Education meets social enterprise as an increasing amount of universities and training programs are finding ways to implement social enterprise into their operations and curriculum. A new generation of social entrepreneurs are being bred through these programs with the hopes that they can make the most of their education in their path to becoming social change makers. Gone are the days that business students are known for only being focused on the finish line and the corporate ladder; an increasing amount of students are taking courses that incorporate social enterprise into their learning.

Earlier this year, the University of British Columbia was given the designation of being Canada’s first Fair Trade Campus, following Vancouver’s recent recognition as a Fair Trade City. Coffee, tea and chocolate bars that are available at UBC are all ethically purchased and fair trade. Around the world, 100 global universities have already made the commitment to make their campuses fair trade, with UBC jumping on board, the hope is that other Canadian universities will participate, as well.

Yet it is not just here in North America; a new trend of an increasing amount of fashion schools and universities are coming up in Sri Lanka. In fact, it is this trend that has led to Charini Suriyage being the first Sri Lankan to present her designs at London Fashion Week. It is the these possibilities that are allowing young people who may not have had those opportunities before to be able to step outside of the poverty circle or make changes to their communities.

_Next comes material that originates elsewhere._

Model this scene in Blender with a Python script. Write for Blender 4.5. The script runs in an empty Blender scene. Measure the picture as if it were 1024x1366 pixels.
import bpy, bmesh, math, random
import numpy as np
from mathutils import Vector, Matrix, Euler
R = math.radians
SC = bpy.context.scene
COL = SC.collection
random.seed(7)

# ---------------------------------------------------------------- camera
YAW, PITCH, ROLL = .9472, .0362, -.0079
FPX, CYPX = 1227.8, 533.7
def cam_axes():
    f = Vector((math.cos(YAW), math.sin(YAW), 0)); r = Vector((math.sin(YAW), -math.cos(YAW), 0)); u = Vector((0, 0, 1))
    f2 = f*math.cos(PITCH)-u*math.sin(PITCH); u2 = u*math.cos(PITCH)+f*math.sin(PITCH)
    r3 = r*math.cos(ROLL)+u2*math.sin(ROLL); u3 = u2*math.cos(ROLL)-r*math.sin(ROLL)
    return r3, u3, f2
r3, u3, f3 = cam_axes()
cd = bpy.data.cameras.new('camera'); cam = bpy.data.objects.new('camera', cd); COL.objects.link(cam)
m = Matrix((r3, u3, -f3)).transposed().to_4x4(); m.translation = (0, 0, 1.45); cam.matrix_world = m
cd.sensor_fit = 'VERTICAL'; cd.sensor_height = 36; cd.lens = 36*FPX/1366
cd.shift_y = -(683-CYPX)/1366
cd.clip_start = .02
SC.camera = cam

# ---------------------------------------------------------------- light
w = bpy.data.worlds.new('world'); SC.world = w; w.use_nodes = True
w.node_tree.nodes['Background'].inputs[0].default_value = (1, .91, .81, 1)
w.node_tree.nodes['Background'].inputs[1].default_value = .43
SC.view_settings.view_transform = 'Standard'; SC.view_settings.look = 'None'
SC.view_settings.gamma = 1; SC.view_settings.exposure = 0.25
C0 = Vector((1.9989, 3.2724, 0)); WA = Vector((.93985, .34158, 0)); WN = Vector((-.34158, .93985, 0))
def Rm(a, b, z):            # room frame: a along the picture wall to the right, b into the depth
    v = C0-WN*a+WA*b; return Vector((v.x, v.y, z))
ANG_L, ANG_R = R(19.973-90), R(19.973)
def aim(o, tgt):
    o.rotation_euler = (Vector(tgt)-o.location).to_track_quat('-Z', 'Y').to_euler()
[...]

Another example of education meeting social enterprise is a new trend amongst MBA students who are using their finance and entrepreneurial skills to do social good through socially-responsible businesses. A report done by MSNBC found that an increasingly large number of business students, from top-tier schools like The Wharton School of Business at the University of Pennsylvania, are choosing courses with the ultimate intention to start a career in the social enterprise sector. With the help of their schools and international institutions such as Ashoka, a not-profit that helps social entrepreneurs use the business-model approach to solve social problems, these students are finding ways to utilize their education to feed their desire to create positive social change.

This trend goes one step further as universities such as the Hult International Business School are offering a master’s degree in social entrepreneurship. Other examples of such initiatives are the Program on Social Enterprise at Yale’s School of Management, the centre for the Advancement of Social Entrepreneurship at Duke’s Fuqua business school, and the Global Social Venture Competition, a collaboration between the University of California-Berkeley, Columbia University, the London Business School, France’s ESSEC, and other partners around the world.

Whether it is through an established university here in North America or a brand new institution in a developing country such as Sri Lanka, social enterprise is finding ways to implement itself in education institutions around the world. The future of society depends on these social change makers rising up and creating businesses that work to meet the triple bottom line.

Tarini

Shopanthropic is a social venture based on the concept of using purchasing power as a tool to promote social change locally and internationally. We provide sustainable fashion and lifestyle products that are inspired by the latest trends from around the world.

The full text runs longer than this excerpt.